Si ces sujets sont importants, le sujet le plus commenté du rapport concerne l’évaluation de la fraude. Le rapport déplore qu’aucune évaluation officielle de la fraude fiscale n’existe. Si on ne peut que partager ce regret, encore faut-il s’entendre sur le périmètre que doit recouvrir une telle évaluation. C’est l’un des grands enjeux de la période. De ce point de vue, le rapport tente de déterminer un périmètre discutable, prétendant qu’une évaluation ne devrait porter que sur les comportements frauduleux volontaires, ce qui exclut les montants provenant d’erreurs ou de mauvaises interprétations du droit fiscal. Il est difficile de souscrire à cette approche pour les raisons suivantes. Tout d’abord, elle méconnaît le droit : qu’un manquement au droit soit volontaire ou non (et donc, sanctionné différemment suivant la gravité des faits) n’en demeure pas moins un manquement au droit. Or, c’est bien la question du respect ou du non respect du droit, qui doit déterminer le périmètre de toute évaluation, qui devrait donc porter sur l’ensemble du « non respect du droit fiscal », à l’instar de l’évaluation de 80 à 100 milliards d’euros réalisée par Solidaires finances publiques. Toute autre approche serait contestable. Face à un « non respect » des règles, il est en effet difficile de déterminer précisément ce qui est « volontaire » de ce qui ne l’est pas. Une personne qui sait pertinemment qu’elle ne respecte pas le droit peut tout à fait prétendre s’être trompée involontairement et biaiser toute évaluation assise sur des considérations morales et non juridiques.

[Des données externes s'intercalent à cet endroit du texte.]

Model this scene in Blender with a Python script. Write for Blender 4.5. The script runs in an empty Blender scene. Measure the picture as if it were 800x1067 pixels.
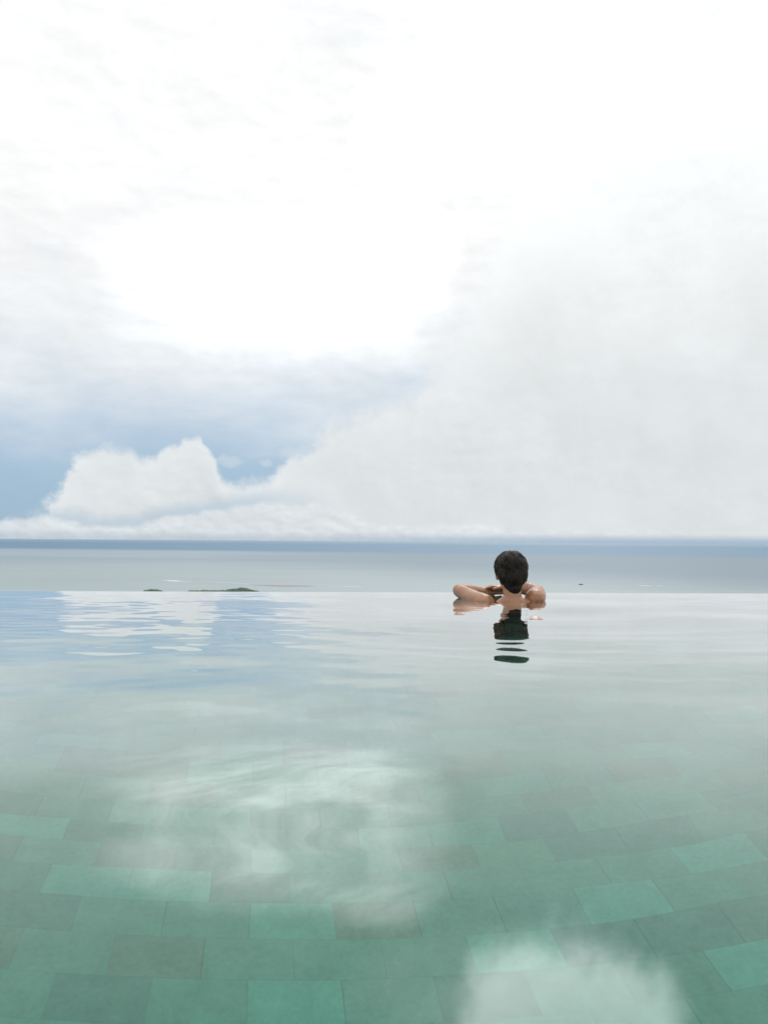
import bpy, bmesh, math, random
import numpy as np
from mathutils import Vector, Matrix, noise

sc = bpy.context.scene
COL = sc.collection
R = math.radians

# ------------------------------------------------------------------ camera
CAM_H = 0.333
cd = bpy.data.cameras.new('camera')
cam = bpy.data.objects.new('camera', cd)
COL.objects.link(cam)
cam.matrix_world = (Matrix.Translation((0, 0, CAM_H)) @ Matrix.Rotation(R(90 + 2.24), 4, 'X') @ Matrix.Rotation(R(0.43), 4, 'Z'))
cd.sensor_fit = 'VERTICAL'; cd.sensor_height = 32.0; cd.lens = 32.0 * 768 / 1067
cd.clip_start = 0.02; cd.clip_end = 200000
sc.camera = cam

# ------------------------------------------------------------------ colour management
sc.view_settings.view_transform = 'Standard'
sc.view_settings.look = 'None'
sc.view_settings.gamma = 1.0
sc.view_settings.use_curve_mapping = False
sc.view_settings.exposure = 0.0
sc.cycles.max_bounces = 12
sc.cycles.transmission_bounces = 10
sc.cycles.use_denoising = True

SUN_EL, SUN_AZ = 62.0, 35.0        # azimuth clockwise from +Y

# ------------------------------------------------------------------ node expression helper
class G:
    def __init__(s, nt): s.nt = nt
    def n(s, t, **kw):
        nd = s.nt.nodes.new(t)
        for k, v in kw.items(): setattr(nd, k, v)
        return nd
    def put(s, sock, v):
        if isinstance(v, bpy.types.NodeSocket): s.nt.links.new(v, sock)
        elif v is not None:
            if isinstance(v, (tuple, list)) and sock.type == 'RGBA' and len(v) == 3: v = (*v, 1)
            sock.default_value = v
    def m(s, op, a, b=None, c=None, clamp=False):
        nd = s.n('ShaderNodeMath', operation=op, use_clamp=clamp)
        for i, v in enumerate((a, b, c)):
            if v is not None: s.put(nd.inputs[i], v)
        return nd.outputs[0]
    def add(s, a, b): return s.m('ADD', a, b)
    def sub(s, a, b): return s.m('SUBTRACT', a, b)
    def mul(s, a, b): return s.m('MULTIPLY', a, b)
    def sm(s, x, lo, hi):
        nd = s.n('ShaderNodeMapRange', interpolation_type='SMOOTHSTEP')
        s.put(nd.inputs['Value'], x)
        if not isinstance(lo, bpy.types.NodeSocket) and not isinstance(hi, bpy.types.NodeSocket) and lo > hi:
            s.put(nd.inputs[1], hi); s.put(nd.inputs[2], lo); s.put(nd.inputs[3], 1.0); s.put(nd.inputs[4], 0.0)
        else:
            s.put(nd.inputs[1], lo); s.put(nd.inputs[2], hi)
        return nd.outputs[0]
    def vec(s, x, y, z=0.0):
        nd = s.n('ShaderNodeCombineXYZ')
        for i, v in enumerate((x, y, z)): s.put(nd.inputs[i], v)
        return nd.outputs[0]
    def noise(s, v, scale, detail=4, rough=0.5, dist=0.0):
        nd = s.n('ShaderNodeTexNoise')
        s.put(nd.inputs['Vector'], v)
        nd.inputs['Scale'].default_value = scale; nd.inputs['Detail'].default_value = detail
        nd.inputs['Roughness'].default_value = rough; nd.inputs['Distortion'].default_value = dist
        return nd.outputs[0]
    def n0(s, v, scale, detail=4, rough=0.5, dist=0.0):      # centred noise, about -1..1
        return s.m('MULTIPLY_ADD', s.noise(v, scale, detail, rough, dist), 4.0, -2.0)
    def mix(s, f, a, b):
        nd = s.n('ShaderNodeMix', data_type='RGBA')
        nd.clamp_factor = True
        s.put(nd.inputs[0], f); s.put(nd.inputs[6], a); s.put(nd.inputs[7], b)
        return nd.outputs[2]
    def scale(s, c, f):
        nd = s.n('ShaderNodeVectorMath', operation='SCALE')
        s.put(nd.inputs[0], c); s.put(nd.inputs[3], f)
        return nd.outputs[0]
    def curve(s, x, lo, hi, pts, ylo=0.0, yhi=1.0):
        """piecewise curve through pts given in real units"""
        f = s.n('ShaderNodeMapRange'); f.inputs[1].default_value = lo; f.inputs[2].default_value = hi
        s.put(f.inputs[0], x)
        c = s.n('ShaderNodeFloatCurve'); cu = c.mapping.curves[0]
        P = [((p - lo) / (hi - lo), (q - ylo) / (yhi - ylo)) for p, q in pts]
        cu.points[0].location = P[0]; cu.points[1].location = P[-1]
        for p in P[1:-1]: cu.points.new(*p)
        for p in cu.points: p.handle_type = 'AUTO_CLAMPED'
        c.mapping.update()
        s.put(c.inputs[1], f.outputs[0])
        return s.m('MULTIPLY_ADD', c.outputs[0], yhi - ylo, ylo)

def lin(r, g, b):
    f = lambda c: (c / 255 / 12.92) if c <= 10.3 else ((c / 255 + 0.055) / 1.055) ** 2.4
    return (f(r), f(g), f(b))

# ------------------------------------------------------------------ world: Nishita sky seen through procedural cloud layers
world = bpy.data.worlds.new('World'); sc.world = world
world.use_nodes = True
nt = world.node_tree; nt.nodes.clear()
g = G(nt)
out = g.n('ShaderNodeOutputWorld'); bg = g.n('ShaderNodeBackground'); bg.inputs[1].default_value = 0.1
tc = g.n('ShaderNodeTexCoord')
sep = g.n('ShaderNodeSeparateXYZ'); nt.links.new(tc.outputs['Generated'], sep.inputs[0])
az = g.mul(g.m('ARCTAN2', sep.outputs[0], sep.outputs[1]), 57.2958)
el = g.mul(g.m('ARCSINE', sep.outputs[2]), 57.2958)
ela = g.m('ABSOLUTE', el)
sky = g.n('ShaderNodeTexSky', sky_type='NISHITA'); sky.sun_disc = False
sky.sun_elevation = R(SUN_EL); sky.sun_rotation = R(SUN_AZ); sky.altitude = 150; sky.dust_density = 1.5
P = g.vec(az, ela, 0.0)                         # degrees on the dome
Pst = g.vec(az, g.mul(ela, 2.2), 3.7)           # stretched sideways, for layered cloud
# pale blue air of the gap between the cloud layers
blue = g.mix(0.82, sky.outputs[0], g.mix(g.sm(ela, 2.0, 13.0), [c * 10 for c in lin(158, 190, 217)], [c * 10 for c in lin(196, 213, 229)]))
# thin high veil that whitens the gap upwards
veil = g.add(g.sm(g.add(ela, g.mul(g.n0(Pst, 0.075, 6, 0.55), 3.2)), 5.0, 14.5), 0.0)
veil_shade0 = g.m('MULTIPLY_ADD', g.n0(Pst, 0.11, 7, 0.6), 0.050, 0.955)
streak = g.n0(g.vec(az, g.mul(ela, 4.0), 9.1), 0.07, 6, 0.6)
veil_lum = g.add(veil_shade0, g.mul(g.sm(ela, 19.0, 27.0), 0.055))
veil_col = g.mix(g.sm(ela, 10.0, 24.0), lin(238, 243, 247), (1.0, 1.0, 1.0))
veil_col = g.scale(veil_col, g.mul(veil_lum, 10.0))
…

La question du périmètre sur lequel se construit une évaluation est déterminante. Elle explique la diversité des estimations disponibles puisque certaines ne portent que sur certains impôts, voire sur certains types de fraude tandis que d’autres portent sur l’ensemble des pratiques irrégulières de l’ensemble des impôts. Vu le contexte, la façon dont le pouvoir a considéré et orienté la lutte contre la fraude ne peut que rendre méfiants quant à une éventuelle évaluation officielle. En supprimant ou en baissant certains impôts très fraudés (ISF, impôt sur les sociétés), en promouvant le « droit à l’erreur » et en rechignant à défendre des mesures ambitieuses au plan international, on a tout à craindre d’une évaluation du pouvoir  : en partant du postulat qu’il y a surtout de l’optimisation mais peu de fraude puisqu’il a pris les mesures qui s’imposaient et que les irrégularités proviennent surtout d’erreurs, le pouvoir ne pourra que conclure que la fraude fiscale est faible et que le contrôle fiscal en identifie l’essentiel. Le rapport en appelle à une évaluation officielle : pour Attac, pourquoi pas, mais il faut clarifier l’approche d’un tel travail. On n’en est pas encore là.

Ces deux rapports se rejoignent sur plusieurs points et soulignent la nécessité d’avoir une stratégie de lutte contre l’évasion fiscale. Pour cela il faut toutefois une réelle volonté politique. Ces deux travaux soulignent chacun à leur manière que cette volonté est au mieux insuffisante, au pire déficiente.